Any spike in oil prices due to factors such as the global slowdown and geo-political conflicts, is unlikely to pose major downside risk to the Indian economy in FY25, said Chief Economic Advisor V Anantha Nageswaran.

“The cooling of economic activity will happen first before a decline in global interest rates happens. Therefore, I do not think energy demand will necessarily become sufficient enough in the course of 2024 to see oil prices spike up,” he said at SBI’s Banking and Economic Conclave.

While the geopolitical situation and cargo movement in the Red Sea are relevant factors, they are likely to be off-set by slowing demand, Nageswaran said, adding that if crude oil prices rise, they will further cool down the economic activity.

The Indian basket of crude oil prices, which had been moderating for more than a year, trended up in July-October 2023 before declining again in recent months, as per RBI’s Financial Stability Report for December 2023.

Continuation of production cuts by OPEC+25 and mounting uncertainties stemming from the conflict in West Asia could keep prices volatile in the near term and pose risk to the inflation outlook, the report said, adding that a 10 per cent increase in oil prices from the base level of $85 per barrel could weaken domestic growth by 15 bps and increase inflation by 30 bps.

Sustained growth

As such, India’s trade deficit has been contained and lower in the fist eight months of FY24 compared with the previous year, largely led by robust inward remittances and services exports.

“A combination of FPI and FDI flows has been more than adequate finance the current account balance despite the rise in oil prices last year, which of course has moderated this year.

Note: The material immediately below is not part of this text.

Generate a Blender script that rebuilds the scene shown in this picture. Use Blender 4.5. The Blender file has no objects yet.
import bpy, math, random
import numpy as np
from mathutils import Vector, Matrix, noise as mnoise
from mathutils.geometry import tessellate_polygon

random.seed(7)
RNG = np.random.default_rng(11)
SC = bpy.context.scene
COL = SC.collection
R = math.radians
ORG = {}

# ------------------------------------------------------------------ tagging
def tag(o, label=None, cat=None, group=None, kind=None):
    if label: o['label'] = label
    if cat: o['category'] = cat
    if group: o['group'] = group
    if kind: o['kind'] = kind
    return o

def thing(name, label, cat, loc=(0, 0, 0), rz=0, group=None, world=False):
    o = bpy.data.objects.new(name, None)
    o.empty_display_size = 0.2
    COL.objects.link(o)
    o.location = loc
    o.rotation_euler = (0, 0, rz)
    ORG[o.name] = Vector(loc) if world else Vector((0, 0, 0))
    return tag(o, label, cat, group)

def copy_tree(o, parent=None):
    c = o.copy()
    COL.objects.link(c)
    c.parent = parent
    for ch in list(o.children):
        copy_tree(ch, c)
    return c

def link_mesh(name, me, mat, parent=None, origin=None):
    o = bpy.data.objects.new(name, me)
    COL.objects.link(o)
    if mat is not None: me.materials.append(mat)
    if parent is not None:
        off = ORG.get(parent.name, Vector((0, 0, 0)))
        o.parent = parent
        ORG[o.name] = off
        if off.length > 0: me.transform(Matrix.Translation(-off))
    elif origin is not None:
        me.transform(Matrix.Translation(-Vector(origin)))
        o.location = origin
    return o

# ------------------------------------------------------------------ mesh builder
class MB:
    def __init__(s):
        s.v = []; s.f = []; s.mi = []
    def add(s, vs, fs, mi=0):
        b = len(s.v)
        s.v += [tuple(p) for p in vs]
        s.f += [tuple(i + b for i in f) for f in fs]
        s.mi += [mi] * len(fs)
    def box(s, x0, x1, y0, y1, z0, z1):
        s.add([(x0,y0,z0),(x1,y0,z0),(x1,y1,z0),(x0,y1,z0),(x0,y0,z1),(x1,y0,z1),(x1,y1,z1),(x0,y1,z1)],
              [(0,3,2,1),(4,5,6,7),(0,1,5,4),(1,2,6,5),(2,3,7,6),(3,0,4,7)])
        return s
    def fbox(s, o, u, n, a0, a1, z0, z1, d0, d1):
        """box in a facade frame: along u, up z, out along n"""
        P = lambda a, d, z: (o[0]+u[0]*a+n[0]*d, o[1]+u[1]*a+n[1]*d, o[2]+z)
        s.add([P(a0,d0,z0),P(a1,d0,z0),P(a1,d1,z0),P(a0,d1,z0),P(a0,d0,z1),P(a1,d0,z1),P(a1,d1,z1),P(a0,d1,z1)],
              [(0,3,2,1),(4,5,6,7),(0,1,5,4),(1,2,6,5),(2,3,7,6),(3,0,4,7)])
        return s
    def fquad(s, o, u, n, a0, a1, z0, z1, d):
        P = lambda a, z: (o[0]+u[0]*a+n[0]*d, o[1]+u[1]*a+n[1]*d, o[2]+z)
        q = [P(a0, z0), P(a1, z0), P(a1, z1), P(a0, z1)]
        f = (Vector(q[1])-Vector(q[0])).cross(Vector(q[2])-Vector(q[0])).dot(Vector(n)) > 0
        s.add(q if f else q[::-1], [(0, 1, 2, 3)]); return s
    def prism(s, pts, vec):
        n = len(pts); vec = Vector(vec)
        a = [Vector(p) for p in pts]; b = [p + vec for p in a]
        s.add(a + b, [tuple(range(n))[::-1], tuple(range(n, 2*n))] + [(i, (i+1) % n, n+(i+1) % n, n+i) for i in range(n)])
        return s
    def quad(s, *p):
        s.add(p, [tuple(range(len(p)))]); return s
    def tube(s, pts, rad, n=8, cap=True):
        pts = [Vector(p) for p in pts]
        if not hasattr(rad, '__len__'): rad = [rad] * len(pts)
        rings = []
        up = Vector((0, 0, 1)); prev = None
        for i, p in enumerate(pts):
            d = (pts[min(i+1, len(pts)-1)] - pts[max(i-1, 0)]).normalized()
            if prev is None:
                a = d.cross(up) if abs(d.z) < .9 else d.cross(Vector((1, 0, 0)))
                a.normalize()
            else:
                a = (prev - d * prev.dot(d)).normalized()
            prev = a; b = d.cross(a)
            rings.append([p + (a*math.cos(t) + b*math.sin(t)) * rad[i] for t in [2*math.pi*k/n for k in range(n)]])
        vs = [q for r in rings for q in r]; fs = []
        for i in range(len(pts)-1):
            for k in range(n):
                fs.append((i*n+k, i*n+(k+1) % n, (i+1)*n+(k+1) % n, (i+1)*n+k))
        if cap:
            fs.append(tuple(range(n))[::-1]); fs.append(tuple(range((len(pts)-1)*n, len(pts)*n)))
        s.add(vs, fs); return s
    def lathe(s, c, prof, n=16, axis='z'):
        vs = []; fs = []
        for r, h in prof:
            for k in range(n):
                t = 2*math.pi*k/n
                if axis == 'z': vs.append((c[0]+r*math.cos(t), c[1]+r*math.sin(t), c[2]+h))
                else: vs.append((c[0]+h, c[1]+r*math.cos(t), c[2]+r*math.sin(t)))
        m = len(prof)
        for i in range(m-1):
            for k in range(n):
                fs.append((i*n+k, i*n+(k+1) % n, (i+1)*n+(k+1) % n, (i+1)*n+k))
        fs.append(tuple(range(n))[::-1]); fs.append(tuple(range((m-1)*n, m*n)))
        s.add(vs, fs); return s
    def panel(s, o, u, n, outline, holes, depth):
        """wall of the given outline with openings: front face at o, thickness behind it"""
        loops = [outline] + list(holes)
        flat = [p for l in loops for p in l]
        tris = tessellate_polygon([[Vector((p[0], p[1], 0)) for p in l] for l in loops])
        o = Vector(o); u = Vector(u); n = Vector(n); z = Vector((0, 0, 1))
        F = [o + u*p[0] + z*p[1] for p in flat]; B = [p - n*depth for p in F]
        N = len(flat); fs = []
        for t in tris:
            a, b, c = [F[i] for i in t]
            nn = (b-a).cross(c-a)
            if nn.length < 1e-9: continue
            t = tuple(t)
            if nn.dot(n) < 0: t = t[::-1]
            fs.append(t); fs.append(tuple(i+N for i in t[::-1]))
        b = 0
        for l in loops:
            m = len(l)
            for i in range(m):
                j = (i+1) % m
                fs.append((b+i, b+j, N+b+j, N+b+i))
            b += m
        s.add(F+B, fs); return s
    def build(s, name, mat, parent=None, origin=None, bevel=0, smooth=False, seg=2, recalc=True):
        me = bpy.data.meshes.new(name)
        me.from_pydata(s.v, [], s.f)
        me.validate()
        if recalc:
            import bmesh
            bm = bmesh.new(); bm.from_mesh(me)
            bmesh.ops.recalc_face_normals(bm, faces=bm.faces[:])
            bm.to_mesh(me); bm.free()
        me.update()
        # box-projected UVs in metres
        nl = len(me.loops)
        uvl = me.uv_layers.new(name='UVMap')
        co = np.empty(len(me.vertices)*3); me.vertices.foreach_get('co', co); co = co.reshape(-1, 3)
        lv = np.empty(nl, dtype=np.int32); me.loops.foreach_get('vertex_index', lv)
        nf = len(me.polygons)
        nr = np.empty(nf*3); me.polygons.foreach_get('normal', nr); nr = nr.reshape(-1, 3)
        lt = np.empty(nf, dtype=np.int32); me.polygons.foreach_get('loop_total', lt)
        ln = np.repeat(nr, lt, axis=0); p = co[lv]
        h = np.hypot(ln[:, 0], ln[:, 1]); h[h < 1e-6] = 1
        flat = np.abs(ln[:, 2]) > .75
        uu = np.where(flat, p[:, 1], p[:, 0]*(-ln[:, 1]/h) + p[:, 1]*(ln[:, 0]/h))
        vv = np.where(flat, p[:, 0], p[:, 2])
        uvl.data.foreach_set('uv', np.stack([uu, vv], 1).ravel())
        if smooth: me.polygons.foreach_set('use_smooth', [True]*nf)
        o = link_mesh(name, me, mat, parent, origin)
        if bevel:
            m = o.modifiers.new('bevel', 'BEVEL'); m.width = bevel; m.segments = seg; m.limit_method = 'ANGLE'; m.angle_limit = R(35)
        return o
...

Investment inflows and the central bank’s reserve management has allowed us to build FX reserves to the tune of $600 billion giving us nearly 11 months of import cover,” he said, adding that this coupled with India’s low external borrowings are supporting economic resilience.

Even so, it is necessary for India to grow on a sustained basis for a long period of time to prove its economic performance to the world, he added.

“It’s important to ensure a long period of sustained economic growth, sustainable in a financial sense of economic growth, before we raise our heads and talk about it assertively. We have to demonstrate the kind of growth performance for a long period of about a decade, if not longer, of 6.5-7 per cent before we announce our arrival,” he said.